* _Given request_: Return each line of the listing below, unchanged, and omit the images.

[START OF Information supplied]

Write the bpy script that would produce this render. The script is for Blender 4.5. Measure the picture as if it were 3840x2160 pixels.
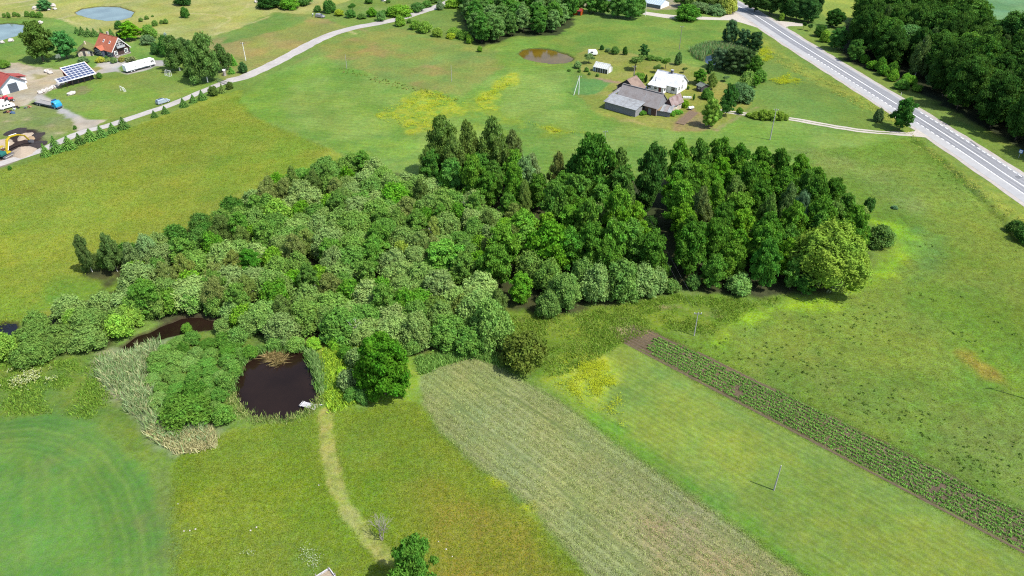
import bpy, math, random
import numpy as np
from mathutils import Vector, Matrix

# ---------------------------------------------------------------- camera, sky, sun, exposure
scene = bpy.context.scene
COL = scene.collection
for o in list(bpy.data.objects):
    bpy.data.objects.remove(o)

CAM_H = 90.0                       # drone altitude in metres
PITCH = math.radians(34.4)         # looking down from the horizontal
FPX = 2773.0                       # focal length in photo pixels (3840 wide)
cam_d = bpy.data.cameras.new('camera')
cam_d.sensor_width = 36.0
cam_d.lens = 36.0 * FPX / 3840.0
cam_d.clip_start = 1.0
cam_d.clip_end = 20000.0
cam = bpy.data.objects.new('camera', cam_d)
COL.objects.link(cam)
cam.location = (0, 0, CAM_H)
cam.rotation_euler = (math.pi / 2 - PITCH, 0, 0)
scene.camera = cam

SUN_AZ = Vector((1.0, -0.55, 0)).normalized()     # horizontal direction towards the sun
SUN_EL = math.radians(57)
world = bpy.data.worlds.new('World')
scene.world = world
world.use_nodes = True
wn = world.node_tree
bg = wn.nodes['Background']
sky = wn.nodes.new('ShaderNodeTexSky')
sky.sky_type = 'NISHITA'
sky.sun_disc = False
sky.sun_elevation = SUN_EL
sky.sun_rotation = math.atan2(SUN_AZ.x, SUN_AZ.y)
sky.air_density = 1.0
sky.dust_density = 1.5
wn.links.new(sky.outputs[0], bg.inputs[0])
bg.inputs[1].default_value = 0.15
sun_d = bpy.data.lights.new('sun', 'SUN')
sun_d.energy = 4.4
sun_d.angle = math.radians(0.53)
sun_d.color = (1.0, 0.965, 0.90)
sun = bpy.data.objects.new('sun', sun_d)
COL.objects.link(sun)
sdir = Vector((SUN_AZ.x * math.cos(SUN_EL), SUN_AZ.y * math.cos(SUN_EL), math.sin(SUN_EL)))
sun.rotation_euler = sdir.to_track_quat('Z', 'Y').to_euler()
sun.location = (60, 0, 200)
scene.view_settings.view_transform = 'Standard'
scene.view_settings.look = 'None'
scene.view_settings.gamma = 1.0
scene.view_settings.exposure = 0.85
scene.render.engine = 'CYCLES'
scene.cycles.use_denoising = False
scene.cycles.max_bounces = 6
scene.cycles.filter_width = 1.15

# ---------------------------------------------------------------- helpers
SP, CP = math.sin(PITCH), math.cos(PITCH)
KV = 3840.0 / 2576.0
rnd = random.Random(7)
nrng = np.random.default_rng(11)

def S(x, y, z=0.0):
    """photo pixel (3840 wide) -> point of the place at height z"""
    u = (x - 1920.0) / FPX
    v = (y - 1080.0) / FPX
    t = (CAM_H - z) / (SP + v * CP)
    return Vector((t * u, t * (CP - v * SP), z))

def V(x, y, z=0.0):
    return S(x * KV, y * KV, z)

def height_at(Y, ysrc):
    v = (ysrc - 1080.0) / FPX
    return CAM_H - Y * (SP + v * CP) / (CP - v * SP)

def depth_of(p):
    return p.y * CP + (CAM_H - p.z) * SP

def lin1(c):
    c = c / 255.0
    return c / 12.92 if c <= 0.04045 else ((c + 0.055) / 1.055) ** 2.4

EXPO = 2.80          # display value of a sunlit level surface per unit of albedo
def alb(r, g, b):
    return np.array([lin1(r) / EXPO, lin1(g) / EXPO, lin1(b) / EXPO])

def lin(r, g, b):
    return (lin1(r), lin1(g), lin1(b), 1.0)

def tag(o, label=None, cat=None, group=None, kind=None):
    if label: o['label'] = label
    if cat: o['category'] = cat
    if group: o['group'] = group
    if kind: o['kind'] = kind
    return o

def link(o, parent=None):
    COL.objects.link(o)
    if parent is not None:
        o.parent = parent
    return o

def thing(name, label, cat, loc=(0, 0, 0), rz=0.0, group=None, scale=None):
    o = bpy.data.objects.new(name, None)
    o.empty_display_size = 0.3
    COL.objects.link(o)
    o.location = loc
    o.rotation_euler = (0, 0, rz)
    if scale: o.scale = scale
    return tag(o, label, cat, group)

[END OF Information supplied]

* _Solved exercise_:
Write the bpy script that would produce this render. The script is for Blender 4.5. Measure the picture as if it were 3840x2160 pixels.
import bpy, math, random
import numpy as np
from mathutils import Vector, Matrix

# ---------------------------------------------------------------- camera, sky, sun, exposure
scene = bpy.context.scene
COL = scene.collection
for o in list(bpy.data.objects):
    bpy.data.objects.remove(o)

CAM_H = 90.0                       # drone altitude in metres
PITCH = math.radians(34.4)         # looking down from the horizontal
FPX = 2773.0                       # focal length in photo pixels (3840 wide)
cam_d = bpy.data.cameras.new('camera')
cam_d.sensor_width = 36.0
cam_d.lens = 36.0 * FPX / 3840.0
cam_d.clip_start = 1.0
cam_d.clip_end = 20000.0
cam = bpy.data.objects.new('camera', cam_d)
COL.objects.link(cam)
cam.location = (0, 0, CAM_H)
cam.rotation_euler = (math.pi / 2 - PITCH, 0, 0)
scene.camera = cam

SUN_AZ = Vector((1.0, -0.55, 0)).normalized()     # horizontal direction towards the sun
SUN_EL = math.radians(57)
world = bpy.data.worlds.new('World')
scene.world = world
world.use_nodes = True
wn = world.node_tree
bg = wn.nodes['Background']
sky = wn.nodes.new('ShaderNodeTexSky')
sky.sky_type = 'NISHITA'
sky.sun_disc = False
sky.sun_elevation = SUN_EL
sky.sun_rotation = math.atan2(SUN_AZ.x, SUN_AZ.y)
sky.air_density = 1.0
sky.dust_density = 1.5
wn.links.new(sky.outputs[0], bg.inputs[0])
bg.inputs[1].default_value = 0.15
sun_d = bpy.data.lights.new('sun', 'SUN')
sun_d.energy = 4.4
sun_d.angle = math.radians(0.53)
sun_d.color = (1.0, 0.965, 0.90)
sun = bpy.data.objects.new('sun', sun_d)
COL.objects.link(sun)
sdir = Vector((SUN_AZ.x * math.cos(SUN_EL), SUN_AZ.y * math.cos(SUN_EL), math.sin(SUN_EL)))
sun.rotation_euler = sdir.to_track_quat('Z', 'Y').to_euler()
sun.location = (60, 0, 200)
scene.view_settings.view_transform = 'Standard'
scene.view_settings.look = 'None'
scene.view_settings.gamma = 1.0
scene.view_settings.exposure = 0.85
scene.render.engine = 'CYCLES'
scene.cycles.use_denoising = False
scene.cycles.max_bounces = 6
scene.cycles.filter_width = 1.15

# ---------------------------------------------------------------- helpers
SP, CP = math.sin(PITCH), math.cos(PITCH)
KV = 3840.0 / 2576.0
rnd = random.Random(7)
nrng = np.random.default_rng(11)

def S(x, y, z=0.0):
    """photo pixel (3840 wide) -> point of the place at height z"""
    u = (x - 1920.0) / FPX
    v = (y - 1080.0) / FPX
    t = (CAM_H - z) / (SP + v * CP)
    return Vector((t * u, t * (CP - v * SP), z))

def V(x, y, z=0.0):
    return S(x * KV, y * KV, z)

def height_at(Y, ysrc):
    v = (ysrc - 1080.0) / FPX
    return CAM_H - Y * (SP + v * CP) / (CP - v * SP)

def depth_of(p):
    return p.y * CP + (CAM_H - p.z) * SP

def lin1(c):
    c = c / 255.0
    return c / 12.92 if c <= 0.04045 else ((c + 0.055) / 1.055) ** 2.4

EXPO = 2.80          # display value of a sunlit level surface per unit of albedo
def alb(r, g, b):
    return np.array([lin1(r) / EXPO, lin1(g) / EXPO, lin1(b) / EXPO])

def lin(r, g, b):
    return (lin1(r), lin1(g), lin1(b), 1.0)

def tag(o, label=None, cat=None, group=None, kind=None):
    if label: o['label'] = label
    if cat: o['category'] = cat
    if group: o['group'] = group
    if kind: o['kind'] = kind
    return o

def link(o, parent=None):
    COL.objects.link(o)
    if parent is not None:
        o.parent = parent
    return o

def thing(name, label, cat, loc=(0, 0, 0), rz=0.0, group=None, scale=None):
    o = bpy.data.objects.new(name, None)
    o.empty_display_size = 0.3
    COL.objects.link(o)
    o.location = loc
    o.rotation_euler = (0, 0, rz)
    if scale: o.scale = scale
    return tag(o, label, cat, group)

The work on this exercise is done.